The story starts in 1942, the Japanese Imperial Year of 2602, with the Japanese invasion of Malaya, as it was called then. It is a story of family and fear and how gradually the Malayan culture became subsumed by the Japanese – or as this author calls them, the “Japs” – as they beavered away to impose Japanese culture and mores on an unwilling populace, riding roughshod over the largely acquiescent people. Traitors’ heads were spiked above the market as a warning to others, the local currency had to be traded for Japanese Dollars on a one to one ratio, inflation was rampant, and all the while the people were being edged towards blind obedience to the Japanese Emperor.

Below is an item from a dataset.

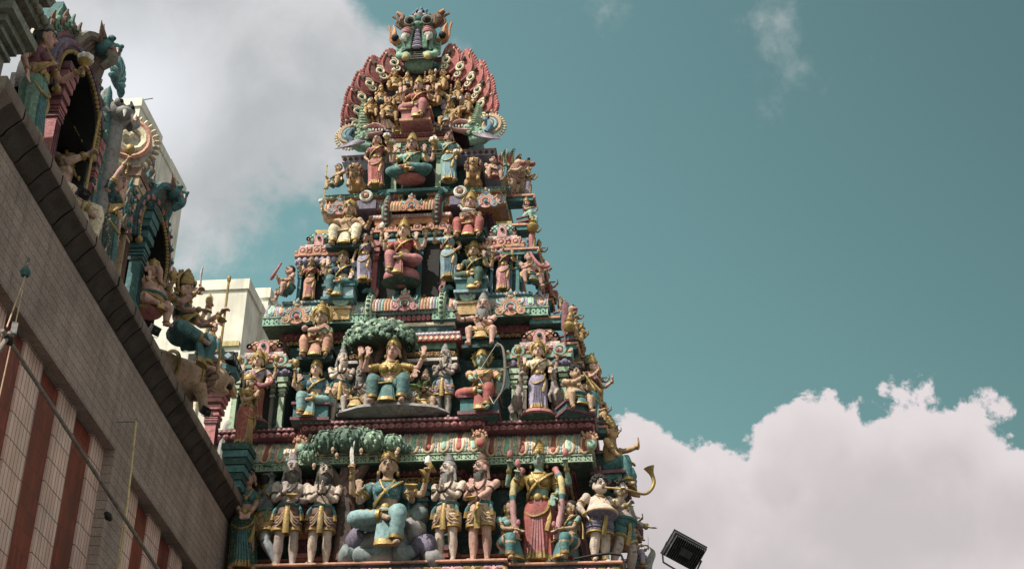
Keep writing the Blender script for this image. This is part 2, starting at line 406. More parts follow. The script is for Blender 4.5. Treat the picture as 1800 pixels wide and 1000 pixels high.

Food, locale and culture are all central to the narrative, and observations from the era often feel really pertinent. The family’s lifeline for news – and of the British departure as the Japanese invade – was their Philco wireless set, which they soon had to give up. There is good detail in many aspects. In fact the book is written as one would imagine language to have been spoken at the time, BBC English, formal and slightly clipped, and although this is perhaps era correct, it can leave the prose feeling a little wooden and impersonal. I struggled to hear the individual voice of the author, and phrases such: “She had caught my interaction … and took in my fluster” lent the narrative at times an old-fashioned edge.
Overall a read that will expose the terrible times in Malaya in World War II, a read that is at times as colourful as it is visceral.